The HTH Center, located in Harlem and operated by Community Access, Inc., is an empowerment and job training center for peers, which offers participants six months of in-class training, connection to three-month internship programs at numerous health and human services organizations throughout New York City, and support services relating to job placement and retention. Its graduation ceremony honors the achievements of up to 60 participants per year: individuals who complete one of two annual training cycles, fully equipped for an ever-growing number of roles within the mental health workforce and beyond.

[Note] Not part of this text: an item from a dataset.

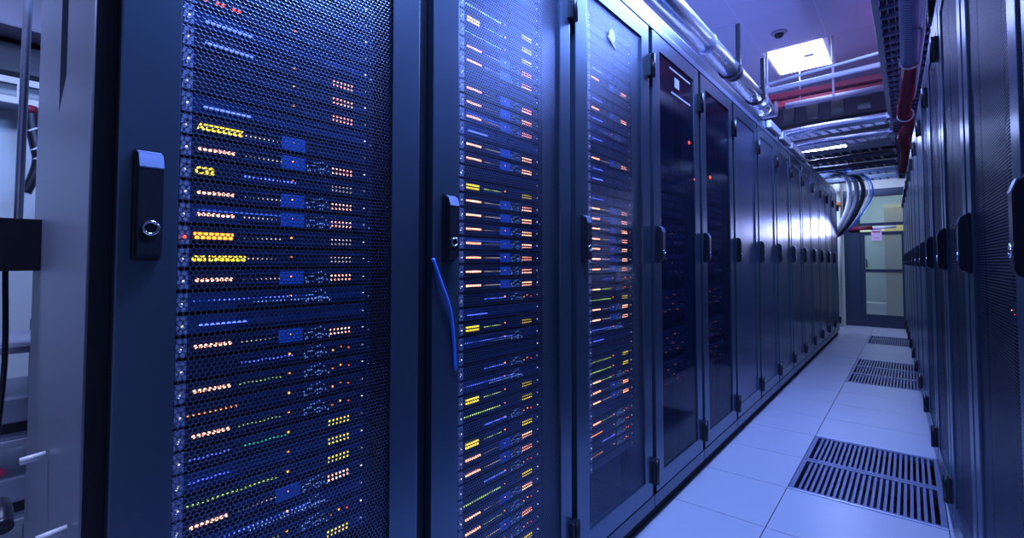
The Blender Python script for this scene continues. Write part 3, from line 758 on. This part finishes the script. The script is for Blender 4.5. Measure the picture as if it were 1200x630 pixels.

This year’s ceremony may have been later than planned but, in common with its 16 predecessors, was a joyful occasion nonetheless. Peers graduate from HTH to a soundtrack of generous and heartfelt applause. It’s a tremendous landmark on the road to recovery, made still more resonant by many and varied hardships leading to it. As Lynnae Brown, HTH’s Coordinator of Education and Training, explains, “we see huge transformations between day one of class and graduation. People who start out feeling a bit shaky, doubting their ability to be effective in the world, who go on to be connected, team players enthusiastic about what’s coming next.”
“There are so many ways to serve in the peer movement today,” Brown continues, “and that range of possibilities is growing all the time. That’s exciting – we get to see people’s stories go from tragic to triumphant.” Indeed, with an increasingly widespread appreciation of how valuable peers in the workforce can be, more and more employers are learning to regard a wider spectrum of experiences as potential assets. The majority of HTH graduates have, in various combinations, histories of homelessness, mental illness, substance abuse, and incarceration. Through access both to opportunity and new networks of support, however, powerful new modes of thinking are encouraged: recovery is not only possible, it is also an outstanding ‘qualification’ for helping others to recover too.

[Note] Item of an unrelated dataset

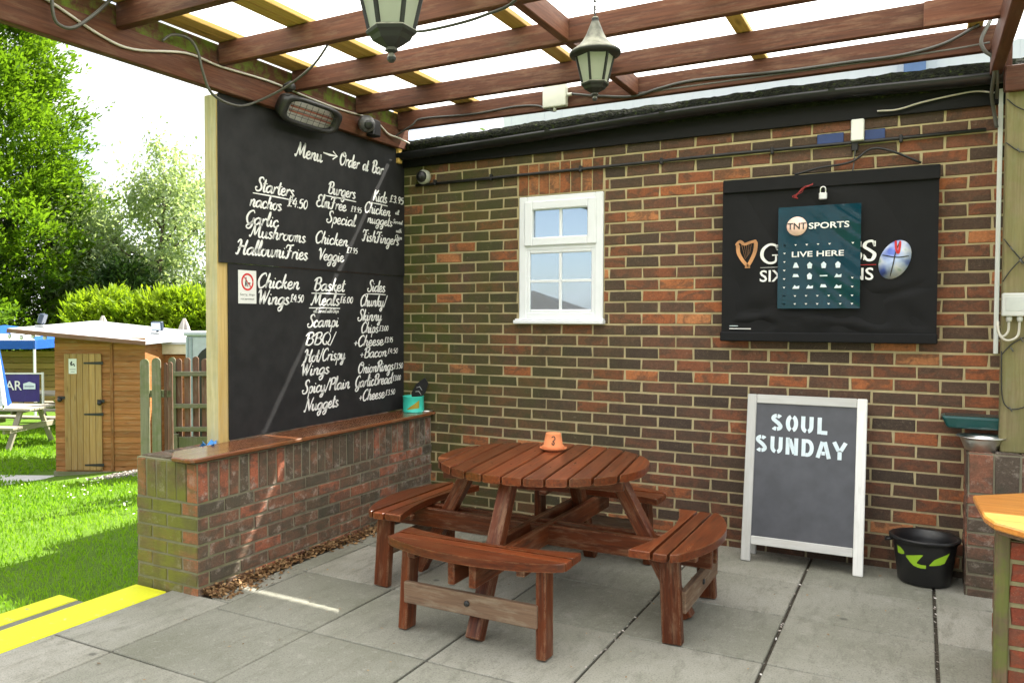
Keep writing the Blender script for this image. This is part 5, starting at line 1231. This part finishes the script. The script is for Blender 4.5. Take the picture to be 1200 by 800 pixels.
m = MB(); sbox(m, SO, -.03, Wd+.02, -.03, .03, SB, SB+.075, .004); m.build('base_board', M_fence, shed)
for u in (.86,):
    m = MB(); sbox(m, SO, u-.022, u+.022, -.034, -.012, SB+.08, 1.07, .004); m.build('corner_trim', M_shed, shed)
m = MB()
for k in range(6):
    u0 = .152+k*.0935; sbox(m, SO, u0+.002, u0+.0915, -.045, -.02, SB+.095, .875, .004, rnd=random.random())
door = m.build('door', M_sheddoor, shed)
for z in (.735, -.035, -.80):
    m = MB(); m.prism([(.45, z-.012), (.70, z-.022), (.74, z-.022), (.74, z+.022), (.70, z+.022), (.45, z+.012)], sP(SO, 0, -.0455, 0), RV, Z3, -FV, 0, .005); m.build('hinge', M_iron, door)
for u, z in ((.105, .215), (.70, .165)):
    m = MB(); sbox(m, SO, u-.05, u+.06, -.056, -.046, z-.022, z+.022, .002); m.lathe([(0, 0), (.03, 0), (.034, .03), (.02, .05), (0, .052)], sP(SO, u-.01, -.05, z-.03), 12, axis=-FV); m.build('padlock_hasp', M_iron, door)
m = MB()   # sloping felt roof with big overhang to the front left
def rz(u, d): return 1.225-.105*u+.030*d
c4 = [(-.48, -.42), (Wd+.06, -.16), (Wd+.4, 2.6), (-.48, 2.6)]
m.add([sP(SO, u, d, rz(u, d)-.055) for u, d in c4]+[sP(SO, u, d, rz(u, d)) for u, d in c4], [(3, 2, 1, 0), (4, 5, 6, 7), (0, 1, 5, 4), (1, 2, 6, 5), (2, 3, 7, 6), (3, 0, 4, 7)]); m.build('roof', M_felt, shed)
m = MB(); m.beam(sP(SO, -.49, -.435, rz(-.48, -.42)-.035), sP(SO, Wd+.07, -.175, rz(Wd+.06, -.16)-.035), .02, .062, bev=.003); m.build('roof_fascia', M_fencered, shed)
sg = thing('notice', 'white paper notice with black picture on the shed door', 'notice', tuple(sP(SO, .28, -.05, .7)))
m = MB(); sbox(m, SO, .225, .345, -.0475, -.046, .575, .80); m.build('paper', M_white, sg)
m = MB(); o_ = sP(SO, .285, -.0478, .70); fr = (o_, RV, Z3, -FV)
stroke_mesh(m, [(-.01, .06), (-.025, .03), (-.02, .0)], .03, .02, fr); stroke_mesh(m, [(-.03, .0), (.02, .02), (.03, -.015)], .03, .02, fr); m.build('pictogram', M_signblack, sg)
for z_, w_ in ((.640, .045), (.605, .03)):
    m = MB(); stroke_mesh(m, [(-w_, z_-.70), (w_, z_-.70)], .012, .012, fr); m.build('print_line', M_signblack, sg)
for (u, d, lab) in ((.42, .45, 'black flood lamp nearest the left end of the shed roof'), (1.15, 1.15, 'black flood lamp mid way along the shed roof')):
    if u == .42: u, d = -.30, .25
    b = sP(SO, u, d, rz(u, d)+.005); fl_ = thing('flood_lamp', lab, 'flood lamp', tuple(b), 'flood lamps')
    m = MB(); m.box(b.x-.11, b.x+.11, b.y-.06, b.y+.06, b.z-.002, b.z+.035, .006); m.build('base', M_lightgrey, fl_)
    m = MB(); a_ = Vector((-.6, -.5, .25) if u < 0 else (.2, -.8, -.1)).normalized(); m.beam(b+Vector((0, 0, .13))-a_*.035, b+Vector((0, 0, .13))+a_*.035, .20, .15, bev=.01); m.beam(b+Vector((0, 0, .03)), b+Vector((0, 0, .08)), .03, .03, up=X3); m.build('lamp_head', flat('navy_lamp', (.03, .045, .08), .35), fl_)
    m = MB(); m.beam(b+Vector((0, 0, .13))+a_*.0352, b+Vector((0, 0, .13))+a_*.040, .17, .12); m.build('lamp_glass', M_glass, fl_)
st_ = thing('string_lights', 'white bulbs strung under the shed roof overhang', 'string lights', tuple(sP(SO, -.4, -.4, 1.15)))
m = MB(); P_ = [sP(SO, -.47+.16*k, -.40+.025*k, rz(-.48, -.4)-.085-.02*(k % 2)) for k in range(5)]; m.tube(P_, .006, 5, spline=4); m.build('wire', M_cable, st_)
for p in P_[:4]:
    m = MB(); m.lathe([(0, -.07), (.022, -.06), (.032, -.035), (.022, -.008), (.012, .004), (0, .005)], p, 10); m.build('bulb', M_white, st_)
# second building behind, orange cladding with cream eaves
s2 = thing('outbuilding', 'orange clad outbuilding with cream eaves behind the picket fence', 'outbuilding', (-7.4, 3.7, -1))
O2 = (-7.62, 3.62); m = MB()
for k in range(14):
    z0 = -1.0+k*.13; sbox(m, O2, 0, 2.6, -.012, .02, z0, z0+.125, .003, rnd=random.random())
sbox(m, O2, .01, 2.6, .021, 1.6, -1.0, .80); m.build('wall', M_shed, s2)
m = MB(); sbox(m, O2, -.05, 2.7, -.10, -.013, .83, .985, .004); m.build('fascia', M_cream, s2)
m = MB(); sbox(m, O2, -.1, 2.8, -.14, 1.9, .986, 1.03, .004); m.build('roof', M_felt, s2)
# grey cabinet with arched dark window
cab = thing('storage_cabinet', 'pale grey plastic cabinet with dark arched panel behind the fence', 'cabinet', (-5.68, 2.79, -1))
O3 = (-5.68, 2.79); m = MB(); sbox(m, O3, 0, 1.1, 0, .5, -.95, 1.16, .02); m.build('body', M_greycab, cab)
m = MB(); sbox(m, O3, -.02, 1.12, -.03, .52, 1.161, 1.225, .015); m.build('lid', M_greycab, cab)
m = MB(); m.prism([(.14, -.3), (.14, .74)]+[(.40-.26*math.cos(a), .74+.28*math.sin(a)) for a in [math.pi*k/14 for k in range(1, 14)]]+[(.66, .74), (.66, -.3)], sP(O3, 0, -.001, 0), RV, Z3, -FV, 0, .008); m.build('arched_panel', M_black, cab)
m = MB(); sbox(m, O3, .075, .10, -.012, -.001, -.9, 1.14, .003); sbox(m, O3, .02, .05, -.012, -.001, -.9, 1.14, .003); m.build('rib', flat('grey_rib', (.30, .36, .41), .5), cab)
# picket fences
def picket(m, O, u, w, z0, z1, d=0.0, rnd=None):
    r = w/2; pts = [(u-r, z0), (u+r, z0), (u+r, z1-r)]+[(u+r*math.cos(a), z1-r+r*math.sin(a)) for a in [math.pi*k/8 for k in range(1, 8)]]+[(u-r, z1-r)]
    m.prism(pts, sP(O, 0, d, 0), RV, Z3, -FV, 0, .02, gl=lambda a, b: (b, a), rnd=rnd)
f1 = thing('picket_fence', 'tall grey green round topped pickets beside the shed', 'fence', (-4.1, .8, -.6))
O4 = (-4.16, .765)
for k, u in enumerate((.045, .172)):
    m = MB(); picket(m, O4, u, .098, -.66, .975+.012*k); m.build('picket', M_fence, f1)
m = MB(); sbox(m, O4, .02, .33, .0, .04, .55, .63, .003); m.build('rail', M_fence, f1)
for k, u in enumerate((.268, .318)):
    m = MB(); picket(m, O4, u, .035 if k == 0 else .05, -.66, .93+.01*k, d=.02); m.build('picket', M_fencered, f1)
f2 = thing('picket_fence', 'rear face of a picket fence with three rails beside the left post', 'fence', (-4.3, 1.34, -.6))
O5 = (-4.372, 1.335)
for k, u in enumerate((.10, .20, .30, .405, .50, .60)):
    m = MB(); picket(m, O5, u, .07, -.66, .955+.012*((k*7) % 3-1), d=.075); m.build('picket', M_fencered, f2)
for z, h in ((.74, .055), (.365, .05), (.09, .055)):
    m = MB(); sbox(m, O5, .06, .66, .0, .05, z, z+h, .004); m.build('rail', M_fence, f2)
m = MB(); picket(m, O5, .03, .085, -.66, .96, d=.05); m.build('post', M_fence, f2)
m = MB(); sbox(m, O5, .12, .66, -.04, -.001, -.66, .035, .003); m.build('gravel_board', M_fence, f2)
m = MB(); sbox(m, O5, .045, .115, -.06, .02, -.66, .065, .004); m.build('stub_post', M_fence, f2)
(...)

Taking full account of this potential is a task that reverberates throughout the entire mental health community. New initiatives such as Parachute NYC (described in more detail opposite) are not just seeing peers as valued added but as essential. That’s why—to meet this growing demand—HTH is expanding to become both a bigger, more wide-ranging program, and a model for other providers to replicate, in other parts of the US as well as internationally (Pameijer, a human services organization in Rotterdam, the Netherlands, started using the HTH model, under license from Community Access, in 2012).

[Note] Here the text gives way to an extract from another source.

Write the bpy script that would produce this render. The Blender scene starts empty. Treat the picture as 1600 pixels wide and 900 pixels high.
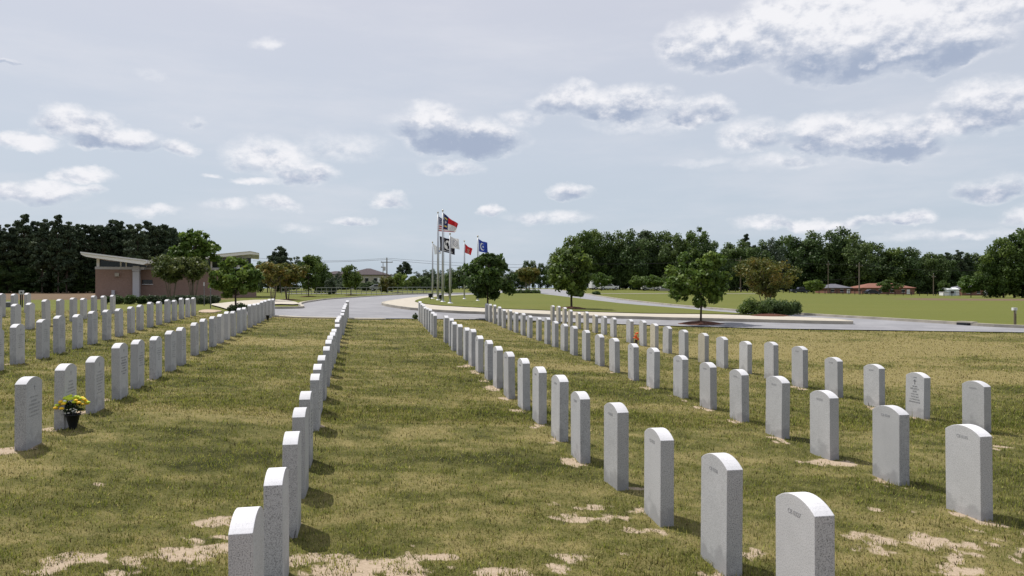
import bpy, bmesh, math, random
import numpy as np
from mathutils import Vector, Matrix
R = math.radians
rnd = random.Random(7)
F = 1156.0; ZC = 1.6
scene = bpy.context.scene
C = scene.collection

# ------------------------------------------------------------------ materials
def mat(name, col, rough=0.8, spec=0.3, metal=0.0):
    m = bpy.data.materials.new(name); m.use_nodes = True
    b = m.node_tree.nodes['Principled BSDF']
    b.inputs['Base Color'].default_value = (*col, 1)
    b.inputs['Roughness'].default_value = rough
    b.inputs['Specular IOR Level'].default_value = spec
    b.inputs['Metallic'].default_value = metal
    return m
def N(m, t, **kw):
    n = m.node_tree.nodes.new(t)
    for k, v in kw.items():
        if k in n.inputs: n.inputs[k].default_value = v
        else: setattr(n, k, v)
    return n
def L(m, a, b): m.node_tree.links.new(a, b)
def bsdf(m): return m.node_tree.nodes['Principled BSDF']
def ramp(m, fac, stops):
    r = N(m, 'ShaderNodeValToRGB'); e = r.color_ramp.elements
    while len(e) < len(stops): e.new(0.5)
    for i, (p, c) in enumerate(stops): e[i].position = p; e[i].color = (*c, 1)
    L(m, fac, r.inputs[0]); return r.outputs[0]
def noise(m, scale, detail=4, vec=None, rough=0.55, dist=0.0):
    n = N(m, 'ShaderNodeTexNoise'); n.inputs['Scale'].default_value = scale
    n.inputs['Detail'].default_value = detail; n.inputs['Roughness'].default_value = rough
    n.inputs['Distortion'].default_value = dist
    if vec is not None: L(m, vec, n.inputs['Vector'])
    return n.outputs['Fac']
def coord(m, kind='Object', scale=None):
    t = N(m, 'ShaderNodeTexCoord').outputs[kind]
    if scale:
        mp = N(m, 'ShaderNodeMapping'); mp.inputs['Scale'].default_value = scale
        L(m, t, mp.inputs['Vector']); return mp.outputs[0]
    return t
def mix(m, fac, a, b, mode='MIX'):
    n = N(m, 'ShaderNodeMix', data_type='RGBA', blend_type=mode)
    for s, v in ((0, fac), (6, a), (7, b)):
        if hasattr(v, 'links') or hasattr(v, 'is_linked'): L(m, v, n.inputs[s])
        elif isinstance(v, (int, float)): n.inputs[s].default_value = v
        else: n.inputs[s].default_value = (*v, 1)
    return n.outputs[2]
def bump(m, h, strength=0.3, dist=0.01):
    b = N(m, 'ShaderNodeBump'); b.inputs['Strength'].default_value = strength
    b.inputs['Distance'].default_value = dist
    L(m, h, b.inputs['Height']); L(m, b.outputs[0], bsdf(m).inputs['Normal'])
def noisy(name, c1, c2, scale, rough=0.85, stretch=None, bs=0.2, bd=0.01, spec=0.25):
    m = mat(name, c1, rough, spec); v = coord(m, 'Object', stretch)
    f = noise(m, scale, 6, v, 0.65)
    L(m, ramp(m, f, [(0.32, c1), (0.68, c2)]), bsdf(m).inputs['Base Color'])
    if bs: bump(m, f, bs, bd)
    return m
def granite(name, tint, sp=1.0):
    m = mat(name, (0.5, 0.5, 0.5), 0.75, 0.25)
    v = coord(m)
    info = N(m, 'ShaderNodeObjectInfo')
    add = N(m, 'ShaderNodeVectorMath', operation='MULTIPLY_ADD')
    cx = N(m, 'ShaderNodeCombineXYZ'); 
    for i in range(3): L(m, info.outputs['Random'], cx.inputs[i])
    L(m, cx.outputs[0], add.inputs[0]); add.inputs[1].default_value = (13, 17, 11); L(m, v, add.inputs[2])
    v2 = add.outputs[0]
    f = noise(m, 190, 2, v2, 0.6)
    c = ramp(m, f, [(0.34, tuple(t*(1-.72*sp) for t in tint)), (0.46, tuple(t*(1-.14*sp) for t in tint)), (0.60, tuple(t*(1+.14*sp) for t in tint))])
    g = noise(m, 5, 4, v2, 0.6)
    c = mix(m, 0.35, c, ramp(m, g, [(0.3, tuple(t*0.80 for t in tint)), (0.7, tuple(min(1, t*1.1) for t in tint))]))
    # darker tone rising unevenly from the foot of the stone
    s = N(m, 'ShaderNodeSeparateXYZ'); L(m, v, s.inputs[0])
    n3 = noise(m, 6, 4, v2, 0.6)
    k = N(m, 'ShaderNodeMath', operation='MULTIPLY_ADD'); L(m, n3, k.inputs[0]); k.inputs[1].default_value = -0.62; L(m, s.outputs[2], k.inputs[2])
    d = ramp(m, k.outputs[0], [(0.0, (0.75, 0.74, 0.72)), (0.0, (0.75, 0.74, 0.72))])
    mr = N(m, 'ShaderNodeMapRange'); L(m, k.outputs[0], mr.inputs[0])
    mr.inputs[1].default_value = -0.26; mr.inputs[2].default_value = -0.18
    mr.inputs[3].default_value = 0.55; mr.inputs[4].default_value = 0.0
    c = mix(m, mr.outputs[0], c, (tint[0]*0.52, tint[1]*0.52, tint[2]*0.53))
    hv = N(m, 'ShaderNodeHueSaturation'); L(m, c, hv.inputs['Color'])
    mv = N(m, 'ShaderNodeMapRange'); L(m, info.outputs['Random'], mv.inputs[0]); mv.inputs[3].default_value = 0.90; mv.inputs[4].default_value = 1.06
    L(m, mv.outputs[0], hv.inputs['Value'])
    L(m, hv.outputs[0], bsdf(m).inputs['Base Color'])
    bump(m, f, 0.25, 0.002)
    return m
M = {}
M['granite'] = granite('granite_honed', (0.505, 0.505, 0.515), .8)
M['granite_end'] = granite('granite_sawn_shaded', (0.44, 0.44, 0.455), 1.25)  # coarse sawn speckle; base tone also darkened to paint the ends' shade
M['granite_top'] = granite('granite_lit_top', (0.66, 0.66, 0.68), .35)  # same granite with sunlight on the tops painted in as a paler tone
M['granite_yellow'] = granite('granite_yellowed', (0.54, 0.50, 0.41))
M['engrave'] = mat('engraved_grey', (0.17, 0.17, 0.18), 0.9, 0.1)
M['engrave_soft'] = mat('engraved_soft_grey', (0.28, 0.28, 0.295), 0.9, 0.1)
M['asphalt'] = noisy('asphalt', (0.205, 0.205, 0.22), (0.30, 0.30, 0.315), 0.9, 0.9, None, 0.1, 0.004)
M['concrete'] = noisy('concrete', (0.42, 0.38, 0.31), (0.50, 0.46, 0.39), 1.4, 0.9)
M['kerb'] = noisy('kerb_concrete', (0.30, 0.28, 0.24), (0.47, 0.43, 0.36), 1.8, 0.9)
M['mulch'] = noisy('mulch', (0.060, 0.022, 0.012), (0.13, 0.05, 0.03), 30, 0.95, None, 0.9, 0.03)
M['sandy'] = noisy('sandy_soil', (0.38, 0.29, 0.22), (0.50, 0.40, 0.30), 3, 0.95)
M['white'] = mat('white_paint', (0.74, 0.74, 0.75), 0.5)
M['trim'] = mat('grey_white_trim', (0.50, 0.50, 0.53), 0.6)
M['soffit'] = mat('soffit', (0.82, 0.81, 0.78), 0.7)
M['glass'] = mat('dark_glass', (0.02, 0.025, 0.03), 0.08, 0.6)
M['steel'] = mat('brushed_pole_metal', (0.42, 0.43, 0.45), 0.4, 0.5, 0.5)
M['gold'] = mat('finial_metal', (0.5, 0.45, 0.35), 0.3, 0.5, 0.6)
M['bark'] = noisy('bark', (0.045, 0.035, 0.028), (0.11, 0.09, 0.07), 9, 0.95, (1, 1, 0.25), 0.6, 0.02)
M['bark_pale'] = noisy('bark_pale', (0.12, 0.095, 0.075), (0.26, 0.22, 0.18), 9, 0.9, (1, 1, 0.3), 0.5, 0.01)
M['black'] = mat('black_plastic', (0.012, 0.014, 0.018), 0.5)
M['wood'] = noisy('weathered_wood', (0.14, 0.11, 0.08), (0.24, 0.20, 0.15), 14, 0.9, (1, 1, 0.2))
M['roof_red'] = noisy('red_brown_shingle', (0.19, 0.085, 0.06), (0.27, 0.13, 0.095), 3, 0.9)
M['roof_grey'] = noisy('grey_shingle', (0.10, 0.10, 0.12), (0.17, 0.17, 0.19), 3, 0.9)
M['roof_dark'] = noisy('brown_shingle', (0.05, 0.04, 0.045), (0.09, 0.07, 0.075), 3, 0.9)
M['roof_white'] = mat('white_metal_roof', (0.8, 0.82, 0.84), 0.4)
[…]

Says Community Access Deputy CEO Alysia Pascaris, “Over 17 years, we’ve seen from experience what works and what doesn’t. We know what we want to achieve and how to achieve it – and that’s why we made a concerted effort to standardize our curriculum, making it as current and as effective as possible.”
“We’re more than a training center,” Pascaris continues, “graduates don’t just walk away with facts and skills, but also grow as people.” As such, HTH increasingly combines bedrock principles – foremost, the importance of self-advocacy and maintaining wellness – with areas of specialization that more effectively accommodate different life goals and individual needs. Different tracks at HTH, for example, emphasize working with the LGBTQI community, veterans, and individuals with forensic histories.
Over the next couple of years, Recovery Connections, a major new HTH program, will take these approaches a step further still, initially serving residents of Manhattan and the Bronx, and then all five boroughs thereafter. Described by Pascaris as a “center without walls,” it will provide peer-driven services that help peers to make and keep social connections within their communities, and better access a wider range of mainstream resources – through mutual support, education and information sharing, reigniting interests and aspirations lost by peers during incarceration and engagement with the traditional mental health system.
As with the peer movement, generally, Recovery Connections promises to be an initiative that organically sustains its own continuing growth. Literally, through facilitating meetings, hosting events, and making referrals to vocational and educational programs – but also symbolically, by more firmly positioning peers within society as a whole.